Verizon Wireless has been the most aggressive, voluntarily adopting the proposed FCC standards and outfitting all of their cell sites with a minimum of eight hours of battery backup power. Other providers have backup facilities at some sites, often with lower capacity batteries that won’t last as long.

Sandy illustrated that even eight hours might be inadequate. Many cell sites were on generator power for more than a week, assuming engineers could regularly reach each tower with equipment and fuel.

Other cell sites could not be returned to service immediately because of major wind damage or flooding. Those that were in service were often overburdened by enormous call volumes.

Meanwhile, unless your landline provider’s central office was flooded, your phone line kept working during and after the storm, especially if your neighborhood wiring is buried underground.

In many cases, it was the only thing working, because traditional phone lines are independently powered and not dependent on electric service in your home to operate. That is what kept your dial tone humming even as your smartphone’s battery ran out.

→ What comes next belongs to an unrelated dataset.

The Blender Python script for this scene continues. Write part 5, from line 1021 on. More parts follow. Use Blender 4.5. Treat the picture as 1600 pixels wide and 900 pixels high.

Ironically, the network that performed the best through the storm is the same one AT&T and Verizon would like to phase out, starting in rural areas. AT&T wants to completely abandon wired service in its most rural service areas, where calling and waiting for emergency assistance is already a hindrance. AT&T plans to spend billions to bolster its rural cell tower network to cover the landline areas it wants to abandon, but those communities would be entirely dependent on the reliability of that network, because AT&T’s competitors are unlikely to build additional infrastructure to compete.

As Sandy just demonstrated, if high-profit Manhattan customers could not be assured of reliable cell phone service from any company that provide service there, how likely is it that a customer in rural Kansas will be in real trouble summoning help over AT&T’s wireless infrastructure in the event of a cell tower failure, wiping out the only telecommunications service available in nearby towns?